Having a child pointing a gun at a camera with the slogan "Take your globalist ideas and get out" reminds me very much of those extremists in places like the DRC, Afghanistan, and Somalia that use children as pawns to fight wars. Of course you wouldn't see anything wrong with that. It's one thing if that article had rhetoric other than constantly harping the terms "FIGHT, BLAST, THROW THEM OUT LIKE GARBAGE, TRAITORS" all while having kids pointing guns at a camera. I think the message is clear. This isn't about training kids to hunt bambi, it's training for them to fight librals' during their revolution. But hey, I obtained my edumakation at one of those scary liberal universities in media, so I can see right through the tongue-in-cheek connotations. I'm obviously their enemy.
Now if the kid was pointing the gun away from the camera, with the old white guy helping him point it properly, and it said "teach children proper gun safety before going out on a hunting trip", the connotations and imagery would take on a much different meaning. But, I get it loud and clear. Welcome to Teaberia, where old crazy extremists are brainwashing their kids how to shoot guns at liberals! And then you wonder why there is this big divide between the two.
I guess you missed the 18 other pictures that were doing exactly that. And no, the kid wasn't aiming at the camera, he was aiming down range and the photographer wanted to get a front shot and moved into position to do so.
You have quite the imagination.
Nice attempt to divert once again, EC. That seems to be your best talent, but the image is crystal clear in the middle of the page. It doesn't use any of those other images. It uses the one with the kid pointing the gun at the viewer. Isn't that a very bad example of gun safety, or was it just poor choice by the editor? Or maybe it was intended? By the way, I'd rather have an imagination over a complete lack of one.
At least Gary gets it.
Hopefully there are others out there, too.
True patriots don't have to use inflammatory hateful rhetoric to get their points across.
Those who do are frightening to those of us who are at least more or less sane.
And apparently they haven't since you haven't identified any.
yet here are snipetts from your posts Lee and Garys?

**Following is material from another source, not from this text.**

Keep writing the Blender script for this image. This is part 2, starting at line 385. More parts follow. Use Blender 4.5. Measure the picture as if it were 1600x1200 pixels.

Well wild places, if stating that the tea party is a facade for corporatist neocon republicans playing the oil/warmongering game, and they dupe a hateful intolerant group of bigots, religious fanatics, anti-education & anti-science folks by promoting an agenda of guns, gods, and xenophobia, then i'm guilty as charged. Because that is exactly what the tea party has morphed into.
Also there are a few members of the tea party in the do-nothing house. Finally, I don't care if i'm a patriot, or considered one. And to keep with the thread, I enjoy going into federal public lands, and want to see them remain protected from the clamoring hands of the tea party extremists.